• [Exercise goal]
Drop every picture, then transcribe the remaining data exactly.

• [Raw data]
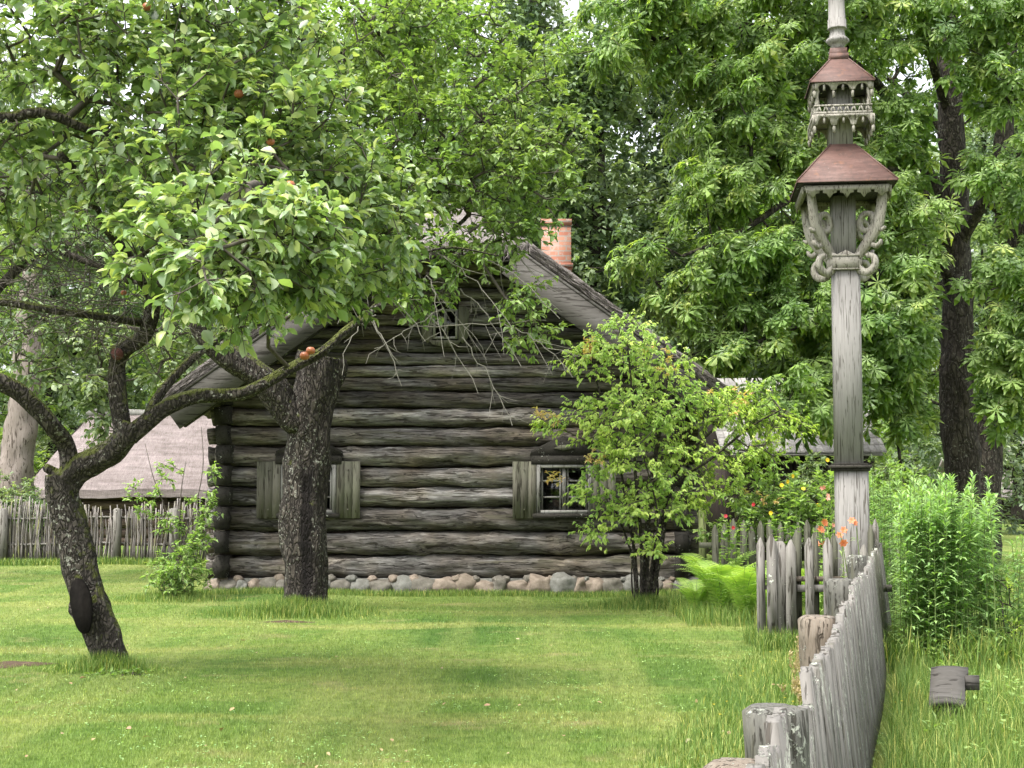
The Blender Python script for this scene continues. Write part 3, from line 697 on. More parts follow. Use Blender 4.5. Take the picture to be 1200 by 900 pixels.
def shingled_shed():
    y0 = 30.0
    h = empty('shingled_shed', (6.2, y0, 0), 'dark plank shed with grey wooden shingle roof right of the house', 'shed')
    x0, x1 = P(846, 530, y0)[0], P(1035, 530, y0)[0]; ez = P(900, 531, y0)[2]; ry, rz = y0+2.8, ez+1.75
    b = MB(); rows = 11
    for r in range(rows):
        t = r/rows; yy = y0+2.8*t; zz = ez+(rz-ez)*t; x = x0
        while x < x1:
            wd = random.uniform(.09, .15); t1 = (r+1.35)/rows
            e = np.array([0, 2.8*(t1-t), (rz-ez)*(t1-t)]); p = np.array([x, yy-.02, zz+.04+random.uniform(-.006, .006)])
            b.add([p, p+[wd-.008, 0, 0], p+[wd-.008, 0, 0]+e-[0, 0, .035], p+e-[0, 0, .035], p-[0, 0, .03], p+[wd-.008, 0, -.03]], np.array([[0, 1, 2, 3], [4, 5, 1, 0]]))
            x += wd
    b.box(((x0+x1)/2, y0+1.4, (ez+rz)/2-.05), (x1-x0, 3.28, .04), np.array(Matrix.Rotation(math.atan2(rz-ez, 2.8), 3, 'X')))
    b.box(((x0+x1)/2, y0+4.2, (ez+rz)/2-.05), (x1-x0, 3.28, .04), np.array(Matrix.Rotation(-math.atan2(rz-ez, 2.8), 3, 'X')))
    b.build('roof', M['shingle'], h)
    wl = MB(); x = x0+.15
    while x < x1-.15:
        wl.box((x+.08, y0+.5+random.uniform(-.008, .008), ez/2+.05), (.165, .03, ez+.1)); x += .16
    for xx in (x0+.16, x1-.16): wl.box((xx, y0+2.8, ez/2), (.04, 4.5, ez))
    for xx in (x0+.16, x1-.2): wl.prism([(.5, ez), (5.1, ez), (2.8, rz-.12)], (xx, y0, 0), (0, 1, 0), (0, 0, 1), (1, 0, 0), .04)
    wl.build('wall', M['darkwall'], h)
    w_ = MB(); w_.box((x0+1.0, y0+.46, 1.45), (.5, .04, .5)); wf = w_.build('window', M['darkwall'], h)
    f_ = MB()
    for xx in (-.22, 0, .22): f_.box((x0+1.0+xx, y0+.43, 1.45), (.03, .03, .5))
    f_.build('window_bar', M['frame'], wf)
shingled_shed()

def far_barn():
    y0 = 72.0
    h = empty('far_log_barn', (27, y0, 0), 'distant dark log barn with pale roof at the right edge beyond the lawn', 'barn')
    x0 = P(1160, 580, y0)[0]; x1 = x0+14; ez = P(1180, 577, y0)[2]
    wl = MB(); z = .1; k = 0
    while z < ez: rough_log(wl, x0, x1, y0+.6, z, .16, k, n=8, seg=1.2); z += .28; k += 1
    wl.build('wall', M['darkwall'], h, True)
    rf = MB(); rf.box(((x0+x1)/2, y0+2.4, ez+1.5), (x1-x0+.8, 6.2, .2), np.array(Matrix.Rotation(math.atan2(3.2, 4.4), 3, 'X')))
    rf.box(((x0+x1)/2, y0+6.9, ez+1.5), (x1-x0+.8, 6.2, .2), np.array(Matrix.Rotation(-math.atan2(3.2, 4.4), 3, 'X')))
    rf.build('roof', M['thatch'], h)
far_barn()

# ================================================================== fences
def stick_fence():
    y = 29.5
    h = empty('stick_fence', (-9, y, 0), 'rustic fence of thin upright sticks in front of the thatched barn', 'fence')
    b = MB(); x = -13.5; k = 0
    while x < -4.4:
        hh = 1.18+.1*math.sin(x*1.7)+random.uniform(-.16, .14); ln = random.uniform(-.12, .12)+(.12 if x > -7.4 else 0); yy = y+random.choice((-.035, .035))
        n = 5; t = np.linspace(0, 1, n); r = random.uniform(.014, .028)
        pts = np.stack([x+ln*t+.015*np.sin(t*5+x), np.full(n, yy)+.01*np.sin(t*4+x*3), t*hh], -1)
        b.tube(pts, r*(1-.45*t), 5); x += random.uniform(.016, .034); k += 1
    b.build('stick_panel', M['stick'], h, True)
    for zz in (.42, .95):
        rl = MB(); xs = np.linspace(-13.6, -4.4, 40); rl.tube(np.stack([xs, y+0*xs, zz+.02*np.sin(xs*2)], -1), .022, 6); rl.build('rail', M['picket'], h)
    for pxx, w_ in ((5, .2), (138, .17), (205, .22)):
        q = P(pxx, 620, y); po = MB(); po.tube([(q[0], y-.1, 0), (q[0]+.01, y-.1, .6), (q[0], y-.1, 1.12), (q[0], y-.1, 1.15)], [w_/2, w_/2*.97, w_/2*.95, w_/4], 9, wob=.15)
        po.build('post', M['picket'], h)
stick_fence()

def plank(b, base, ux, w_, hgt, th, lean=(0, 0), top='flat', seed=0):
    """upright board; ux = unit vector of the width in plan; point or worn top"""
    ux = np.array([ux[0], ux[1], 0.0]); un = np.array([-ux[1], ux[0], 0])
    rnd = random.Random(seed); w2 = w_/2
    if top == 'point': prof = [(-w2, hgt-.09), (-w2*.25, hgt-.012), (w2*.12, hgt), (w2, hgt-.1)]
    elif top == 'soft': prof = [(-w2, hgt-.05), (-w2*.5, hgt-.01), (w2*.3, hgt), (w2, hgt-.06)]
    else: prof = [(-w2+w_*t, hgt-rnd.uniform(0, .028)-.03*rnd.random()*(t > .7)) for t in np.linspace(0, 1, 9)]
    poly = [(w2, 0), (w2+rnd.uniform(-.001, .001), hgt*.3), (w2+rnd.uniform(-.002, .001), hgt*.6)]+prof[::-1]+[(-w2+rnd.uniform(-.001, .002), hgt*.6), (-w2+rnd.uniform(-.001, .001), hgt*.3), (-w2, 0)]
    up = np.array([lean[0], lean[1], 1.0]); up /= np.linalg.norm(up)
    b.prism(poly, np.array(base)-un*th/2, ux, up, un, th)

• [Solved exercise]
The Blender Python script for this scene continues. Write part 3, from line 697 on. More parts follow. Use Blender 4.5. Take the picture to be 1200 by 900 pixels.
def shingled_shed():
    y0 = 30.0
    h = empty('shingled_shed', (6.2, y0, 0), 'dark plank shed with grey wooden shingle roof right of the house', 'shed')
    x0, x1 = P(846, 530, y0)[0], P(1035, 530, y0)[0]; ez = P(900, 531, y0)[2]; ry, rz = y0+2.8, ez+1.75
    b = MB(); rows = 11
    for r in range(rows):
        t = r/rows; yy = y0+2.8*t; zz = ez+(rz-ez)*t; x = x0
        while x < x1:
            wd = random.uniform(.09, .15); t1 = (r+1.35)/rows
            e = np.array([0, 2.8*(t1-t), (rz-ez)*(t1-t)]); p = np.array([x, yy-.02, zz+.04+random.uniform(-.006, .006)])
            b.add([p, p+[wd-.008, 0, 0], p+[wd-.008, 0, 0]+e-[0, 0, .035], p+e-[0, 0, .035], p-[0, 0, .03], p+[wd-.008, 0, -.03]], np.array([[0, 1, 2, 3], [4, 5, 1, 0]]))
            x += wd
    b.box(((x0+x1)/2, y0+1.4, (ez+rz)/2-.05), (x1-x0, 3.28, .04), np.array(Matrix.Rotation(math.atan2(rz-ez, 2.8), 3, 'X')))
    b.box(((x0+x1)/2, y0+4.2, (ez+rz)/2-.05), (x1-x0, 3.28, .04), np.array(Matrix.Rotation(-math.atan2(rz-ez, 2.8), 3, 'X')))
    b.build('roof', M['shingle'], h)
    wl = MB(); x = x0+.15
    while x < x1-.15:
        wl.box((x+.08, y0+.5+random.uniform(-.008, .008), ez/2+.05), (.165, .03, ez+.1)); x += .16
    for xx in (x0+.16, x1-.16): wl.box((xx, y0+2.8, ez/2), (.04, 4.5, ez))
    for xx in (x0+.16, x1-.2): wl.prism([(.5, ez), (5.1, ez), (2.8, rz-.12)], (xx, y0, 0), (0, 1, 0), (0, 0, 1), (1, 0, 0), .04)
    wl.build('wall', M['darkwall'], h)
    w_ = MB(); w_.box((x0+1.0, y0+.46, 1.45), (.5, .04, .5)); wf = w_.build('window', M['darkwall'], h)
    f_ = MB()
    for xx in (-.22, 0, .22): f_.box((x0+1.0+xx, y0+.43, 1.45), (.03, .03, .5))
    f_.build('window_bar', M['frame'], wf)
shingled_shed()

def far_barn():
    y0 = 72.0
    h = empty('far_log_barn', (27, y0, 0), 'distant dark log barn with pale roof at the right edge beyond the lawn', 'barn')
    x0 = P(1160, 580, y0)[0]; x1 = x0+14; ez = P(1180, 577, y0)[2]
    wl = MB(); z = .1; k = 0
    while z < ez: rough_log(wl, x0, x1, y0+.6, z, .16, k, n=8, seg=1.2); z += .28; k += 1
    wl.build('wall', M['darkwall'], h, True)
    rf = MB(); rf.box(((x0+x1)/2, y0+2.4, ez+1.5), (x1-x0+.8, 6.2, .2), np.array(Matrix.Rotation(math.atan2(3.2, 4.4), 3, 'X')))
    rf.box(((x0+x1)/2, y0+6.9, ez+1.5), (x1-x0+.8, 6.2, .2), np.array(Matrix.Rotation(-math.atan2(3.2, 4.4), 3, 'X')))
    rf.build('roof', M['thatch'], h)
far_barn()

# ================================================================== fences
def stick_fence():
    y = 29.5
    h = empty('stick_fence', (-9, y, 0), 'rustic fence of thin upright sticks in front of the thatched barn', 'fence')
    b = MB(); x = -13.5; k = 0
    while x < -4.4:
        hh = 1.18+.1*math.sin(x*1.7)+random.uniform(-.16, .14); ln = random.uniform(-.12, .12)+(.12 if x > -7.4 else 0); yy = y+random.choice((-.035, .035))
        n = 5; t = np.linspace(0, 1, n); r = random.uniform(.014, .028)
        pts = np.stack([x+ln*t+.015*np.sin(t*5+x), np.full(n, yy)+.01*np.sin(t*4+x*3), t*hh], -1)
        b.tube(pts, r*(1-.45*t), 5); x += random.uniform(.016, .034); k += 1
    b.build('stick_panel', M['stick'], h, True)
    for zz in (.42, .95):
        rl = MB(); xs = np.linspace(-13.6, -4.4, 40); rl.tube(np.stack([xs, y+0*xs, zz+.02*np.sin(xs*2)], -1), .022, 6); rl.build('rail', M['picket'], h)
    for pxx, w_ in ((5, .2), (138, .17), (205, .22)):
        q = P(pxx, 620, y); po = MB(); po.tube([(q[0], y-.1, 0), (q[0]+.01, y-.1, .6), (q[0], y-.1, 1.12), (q[0], y-.1, 1.15)], [w_/2, w_/2*.97, w_/2*.95, w_/4], 9, wob=.15)
        po.build('post', M['picket'], h)
stick_fence()

def plank(b, base, ux, w_, hgt, th, lean=(0, 0), top='flat', seed=0):
    """upright board; ux = unit vector of the width in plan; point or worn top"""
    ux = np.array([ux[0], ux[1], 0.0]); un = np.array([-ux[1], ux[0], 0])
    rnd = random.Random(seed); w2 = w_/2
    if top == 'point': prof = [(-w2, hgt-.09), (-w2*.25, hgt-.012), (w2*.12, hgt), (w2, hgt-.1)]
    elif top == 'soft': prof = [(-w2, hgt-.05), (-w2*.5, hgt-.01), (w2*.3, hgt), (w2, hgt-.06)]
    else: prof = [(-w2+w_*t, hgt-rnd.uniform(0, .028)-.03*rnd.random()*(t > .7)) for t in np.linspace(0, 1, 9)]
    poly = [(w2, 0), (w2+rnd.uniform(-.001, .001), hgt*.3), (w2+rnd.uniform(-.002, .001), hgt*.6)]+prof[::-1]+[(-w2+rnd.uniform(-.001, .002), hgt*.6), (-w2+rnd.uniform(-.001, .001), hgt*.3), (-w2, 0)]
    up = np.array([lean[0], lean[1], 1.0]); up /= np.linalg.norm(up)
    b.prism(poly, np.array(base)-un*th/2, ux, up, un, th)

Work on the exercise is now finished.